That said, your question prompted me to get some statistics regarding the consumption patterns of low income households. I found the US BLS expenditure by income decile, and looked at the lowest decile.
This is emphatically not the same thing as either “poor” or “working 60-hour weeks”. People in this decile are not employed for 60hrs/week, because 60hrs/week for 40 weeks at federal minimum wage is $17,400 and puts someone in the second decile for income. Most of these people are retired or unemployed and spending down savings, which is why mean expenditure is $31,000/year vs mean income of $10,000/year. I welcome better data, I could not find it.
Those caveats aside, the bottom decile spent, on average (mean):
0.4% on sugar/sweets, $116/yr
0.8% on alcohol, $236/yr.
4.7% on food away from home, $1,458/yr
3.8% on entertainment, $1,168/yr
1.2% on nicotine, $383/yr
We’re looking at ~10% spending on these categories. From experience and reading I expect some fraction of spending in other categories to be “luxury” in the sense of not being strictly required, perhaps ~10%. This is in no way a criticism. Small luxuries are cheap and worth it. Few people would agree to work ~20% fewer hours if it meant living in abject poverty.
I’m curious what answer you would give to your own questions.

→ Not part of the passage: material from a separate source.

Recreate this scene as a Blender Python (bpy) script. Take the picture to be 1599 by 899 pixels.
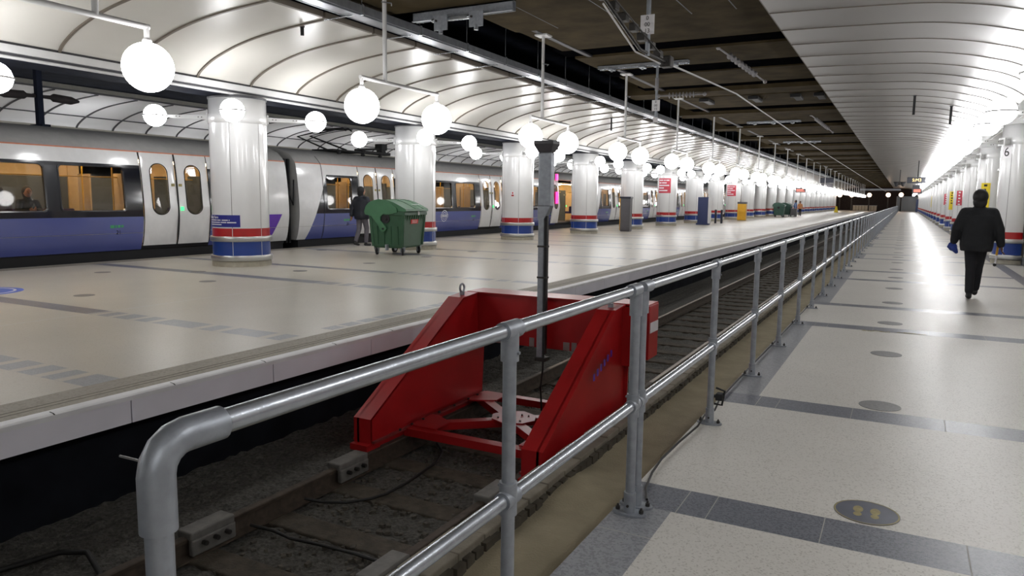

When I made $1000 a month at my first job, I didn’t buy new clothes for a year, had to ration my heating, and only ate out a few times a week. My main luxury expenses were a gym membership and heating the entire apartment on weekends.
Honestly, anything that’s not rice, chicken, cabbage, or rent is a luxury. Candy is a luxury. Takeout is a luxury. Going out for social events is a luxury. Romantic relationships and children are luxuries. I don’t think it’s impossible for Americans to be working 60 hours a week and consume no luxuries, but it’s probably very difficult.